Amini’s ascent hasn’t been overnight—more like a decade in the making. “This is year ten. Year seven, eight, nine, that’s when I found my voice,” he says. “People weren’t just laughing at my jokes. They wanted to know what I thought. That’s when I knew.”
That voice—equal parts Bolivian-Iranian heritage, D.C. street smarts, and a whole lot of bus-stop roasting—has made him one of the sharpest, most agile crowd work comics on the scene. And not just heckler clapbacks. He turns chaos into connection. Literally.
“I wanted to take it up a notch,” he says of his now-infamous crowd kisses. “Other comics ask people where they’re from. I’m like, can I get these two strangers to kiss—with full consent—and the whole crowd yelling ‘¡Beso!’” Somehow, he does.
He’s not naive about the social media ecosystem that now defines a comic’s lifespan. “These poor kids coming up now, man,” he says. “You have to be a comedian, a video editor, a publicist, a cinematographer. It’s like, I’m just trying to tell jokes. Now I gotta know Final Cut?”
But if Amini’s special does anything besides make you laugh, it makes a case for dark comedy done right. He ends I’m Transcending with a story about his parents that pulls zero punches, and still somehow hits with warmth. “You’ve spent an hour with me by that point,” he explains. “You know where I’m coming from.
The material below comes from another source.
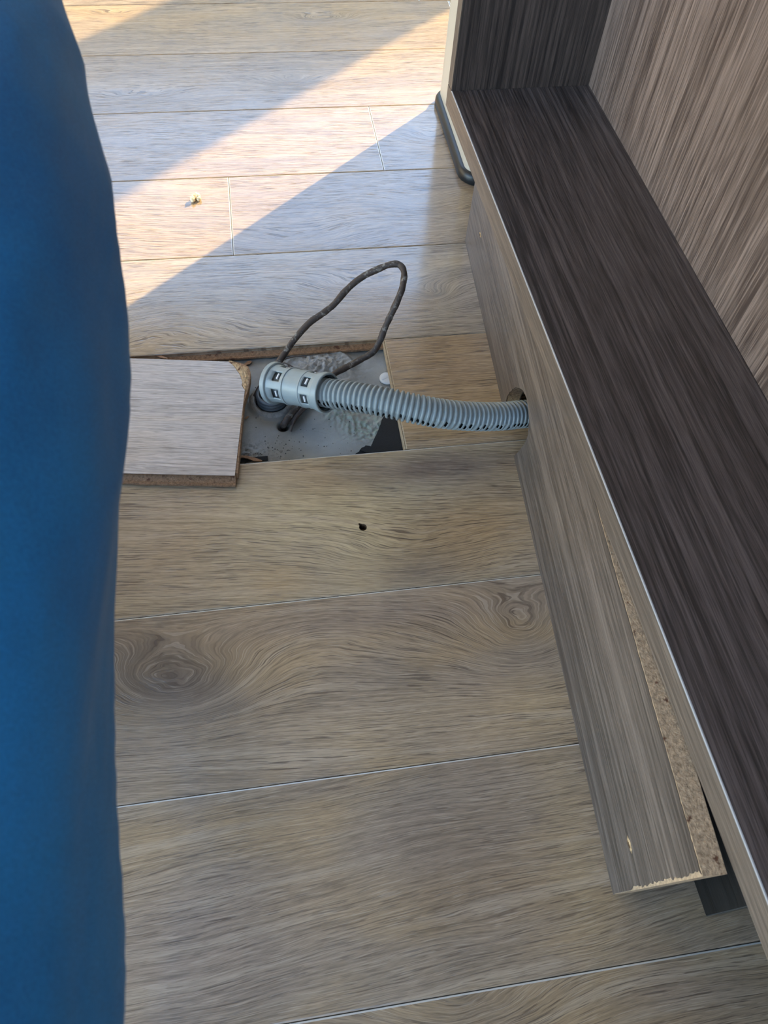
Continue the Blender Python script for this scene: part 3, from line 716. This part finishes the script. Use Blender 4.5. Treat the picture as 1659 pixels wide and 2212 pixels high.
# ------------------------------------------------------------------ small things
cpz = at(836, 818, ZS + .001); cpo = empty('plastic_cap', cpz); tag(cpo, 'round white plastic cap half under the sawn plank end', 'cap')
bm = bmesh.new(); lathe(bm, [(.0002, .0028), (.006, .0028), (.0092, .0024), (.0104, .0014), (.0108, .0), (.0, .0)], 40); obj('disc', bm, M_cap, cpo, True)
bm = bmesh.new(); box(bm, -.009, .009, -.0006, .0006, .0024, .0032, .0002, 1); bmesh.ops.rotate(bm, verts=bm.verts, cent=(0, 0, 0), matrix=Matrix.Rotation(radians(25), 3, 'Z')); obj('ridge', bm, M_cap, cpo)
def lump(bm, c, r, seed, sub=3, am=.35, sq=(1, 1, 1)):
    res_ = bmesh.ops.create_icosphere(bm, subdivisions=sub, radius=1.0)
    for v_ in res_['verts']:
        k = r * (1 + am * mn.noise(v_.co * 1.8 + Vector((seed, 0, 0)))); v_.co = Vector((v_.co.x * sq[0], v_.co.y * sq[1], v_.co.z * sq[2])) * k + Vector(c)
cr = at(421, 433, 0); bm = bmesh.new()
lump(bm, (-.0030, -.0030, .0046), .0042, 3, am=.5); lump(bm, (.0040, .0042, .0050), .0050, 9, am=.5); lump(bm, (.0062, -.0008, .0036), .0036, 15, am=.4); lump(bm, (-.0008, .0030, .0062), .0030, 21, am=.5)
o = obj('crumb', bm, M_crumb, None, True); o.location = cr + Vector((0, 0, .0001)); tag(o, 'small pale yellow crumb lying in the band of sunlight', 'crumb')
def splinter(name, pts, w_, z0, label, th=.0012, cat='splinter'):
    bm = bmesh.new(); P = [at(a, b, z0) for a, b in pts]; c_ = sum(P, Vector()) / len(P); q = catmull(P, 8)
    up = []; lo = []
    m = len(q)
    for i, p in enumerate(q):
        t = i / (m - 1); d = (q[min(i + 1, m - 1)] - q[max(i - 1, 0)]).normalized(); s = Vector((-d.y, d.x, 0)) * w_ * (sin(pi * (.08 + .84 * t)) ** .5) * (1 + .5 * nz(p.x, p.y, 300)) * .5
        up.append((p + s - c_)); lo.append(p - s - c_)
    prism(bm, [(p.x, p.y) for p in up + lo[::-1]], 0, th)
    o = obj(name, bm, M_wood_splinter); o.location = c_; tag(o, label, cat)
splinter('wood_splinter', [(514, 988), (530, 988), (548, 993), (566, 997)], .0042, ZS + .0028, 'long brown wood splinter at the near left corner of the opening', .0016)
splinter('wood_splinter', [(331, 766), (345, 770), (362, 775)], .003, -.0030, 'thin reddish splinter lying on the far lip above the loose plank', .0009)
splinter('wood_chip', [(529, 789), (536, 785), (543, 782)], .0050, ZS + .0015, 'orange brown wood chip beside the torn plank corner', .0014, 'chip')
splinter('wood_chip', [(529, 906), (533, 903), (537, 900)], .0026, ZS + .0012, 'tiny brown wood chip left of the pipe collar', .0010, 'chip')
bm = bmesh.new(); box(bm, 0, .035, 0, .006, 0, .0018); o = obj('underlay_strip', bm, M_underlay); o.location = at(518, 1000, ZS + .0006); tag(o, 'narrow black underlay strip beneath the long wood splinter', 'underlay')
bm = bmesh.new(); rg_ = random.Random(5)
for i in range(90):
    px, py = rg_.uniform(535, 800), rg_.uniform(905, 985)
    if rg_.random() < .5: px, py = rg_.gauss(605, 18), rg_.gauss(975, 12)
    p = at(px, py, ZS); 
    if p.y < yb(5) + .003 or p.x > .14: continue
    z = screed_z(p.x, p.y); lump(bm, (p.x, p.y, z + .0003), rg_.uniform(.0003, .0009), i, 1)
o = obj('grit', bm, plain('grit', (.09, .085, .08), .8, .5, 900)); tag(o, 'loose grit scattered on the bare screed', 'grit', kind='stuff')
bm = bmesh.new()
for i in range(24):
    p = at(rg_.uniform(560, 620), rg_.uniform(845, 900), ZS); p = PIPE + (Vector((p.x, p.y, 0)) - Vector((PIPE.x, PIPE.y, 0))).normalized() * rg_.uniform(.028, .034); lump(bm, (p.x, p.y, ZS + .0008), rg_.uniform(.0006, .0016), i, 1)
o = obj('mortar_crumbs', bm, M_sleeve); tag(o, 'mortar crumbs around the pipe collar', 'mortar', kind='stuff')

# ------------------------------------------------------------------ the person's leg in blue trousers
edge = [(285, 2380), (271, 2212), (268, 2050), (262, 1900), (255, 1750), (251, 1600), (255, 1500), (260, 1350), (266, 1200), (272, 1050), (280, 900), (286, 780), (287, 690), (280, 600), (262, 515), (235, 415), (200, 285), (160, 130), (125, 0), (90, -140)]
cl = []; rads = []
for i, (px, py) in enumerate(edge):
    t = i / (len(edge) - 1); z = .475 + .115 * t; r = .092 - .020 * t
    d = (RM @ Vector(((px - CXP) / FPX, -(py - CYP) / FPX, -1.0))).normalized()
    P = Vector((0, 0, CAMH)) + d * ((z - CAMH) / d.z)
    ax = Vector((0, 1, .18)).normalized(); side = d.cross(ax).normalized()
    if side.x > 0: side = -side
    cl.append(P + side * (r + (.0022 if i < 5 else .0006))); rads.append(r)
den = []
for i in range(len(cl) - 1):
    for k in range(3): den.append((cl[i].lerp(cl[i + 1], k / 3), rads[i] + (rads[i + 1] - rads[i]) * k / 3))
den.append((cl[-1], rads[-1])); cl = [d[0] for d in den]; rads = [d[1] for d in den]
for _ in range(30): cl = [cl[0]] + [(cl[i - 1] + cl[i] * 2 + cl[i + 1]) / 4 for i in range(1, len(cl) - 1)] + [cl[-1]]
cl = cl[::3]; rads = rads[::3]
hip = cl[0] + Vector((-.01, -.16, -.02)); kn = cl[-1]
pts = [hip + Vector((0, -.10, 0)), hip] + cl + [kn + Vector((-.03, .035, .005)), kn + Vector((-.055, .055, -.03)), kn + Vector((-.075, .055, -.10)), kn + Vector((-.10, -.0, -.22)), kn + Vector((-.13, -.06, -.36)), Vector((kn.x - .155, kn.y - .13, .085))]
rd = [.080, .086] + rads + [.070, .067, .064, .060, .056, .058]
dense = []; dr_ = []
for i in range(len(pts) - 1):
    for k in range(10):
        dense.append(pts[i].lerp(pts[i + 1], k / 10)); dr_.append(rd[i] + (rd[i + 1] - rd[i]) * k / 10)
dense.append(pts[-1]); dr_.append(rd[-1])
bm = bmesh.new(); fr = frames(dense); rings = []; SG = 128
for i, (p, (t, u, v), r) in enumerate(zip(dense, fr, dr_)):
    ring = []
    for k in range(SG):
        a = 2 * pi * k / SG; dn = u * cos(a) + v * sin(a); q = p + dn * r
        w1 = mn.noise(Vector((q.x * 12 + q.y * 3, q.y * 6, q.z * 12))); w2 = 1 - abs(mn.noise(Vector((q.x * 16 - q.y * 5, q.y * 7 + 3, q.z * 16)))) * 2.2; fold = .0045 * w1 + .0035 * max(-1, w2) + .0015 * mn.noise(Vector((q.x * 45, q.y * 16, q.z * 45)))
        ring.append(bm.verts.new(q + dn * (fold - .002)))
    rings.append(ring)
for a, b in zip(rings, rings[1:]):
    for k in range(SG): bm.faces.new((a[k], a[(k + 1) % SG], b[(k + 1) % SG], b[k]))
bm.faces.new(rings[0][::-1]); bm.faces.new(rings[-1])
per = empty('person', (pts[-1].x, pts[-1].y, 0)); tag(per, 'crouching person in blue cotton trousers, one leg along the left edge', 'person')
o = obj('trouser_leg', bm, M_cloth, per, True)
for v_ in o.data.vertices: v_.co -= per.location
bm = bmesh.new(); foot = [Vector((0, -.085, .045)), Vector((0, -.05, .055)), Vector((0, .0, .062)), Vector((0, .06, .05)), Vector((0, .12, .036)), Vector((0, .165, .03)), Vector((0, .185, .026))]
q = catmull(foot, 4); rings = []
for i, p in enumerate(q):
    t = i / (len(q) - 1); wd = .034 + .014 * sin(pi * min(1, t * 1.1)); hh = p.z
    if i == 0 or i == len(q) - 1: wd *= .5
    rings.append([bm.verts.new((p.x + wd * cos(2 * pi * k / 24), p.y, max(.002, hh + (hh - .002) * sin(2 * pi * k / 24)))) for k in range(24)])
for a, b in zip(rings, rings[1:]):
    for k in range(24): bm.faces.new((a[k], a[(k + 1) % 24], b[(k + 1) % 24], b[k]))
bm.faces.new(rings[0][::-1]); bm.faces.new(rings[-1]); obj('shoe', bm, M_shoe, per, True)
You’ve heard my voice. You know I’m not just throwing shock for shock’s sake. It’s my story.”
And it’s a story he’s just beginning to tell. “The jokes in the special? I wrote them in 2018. The stuff I’m about to drop? Written a month ago. I’ve never done this before—releasing jokes that fresh. But that’s where we are now. If it’s ripe, pick it.”
His advice for longevity is the same whether you’re doing bits or beats. “The ones who last are the ones who are authentic. Your fans want something new—but they also want something that feels the same. That’s the sweet spot. Just be yourself, and keep being yourself.”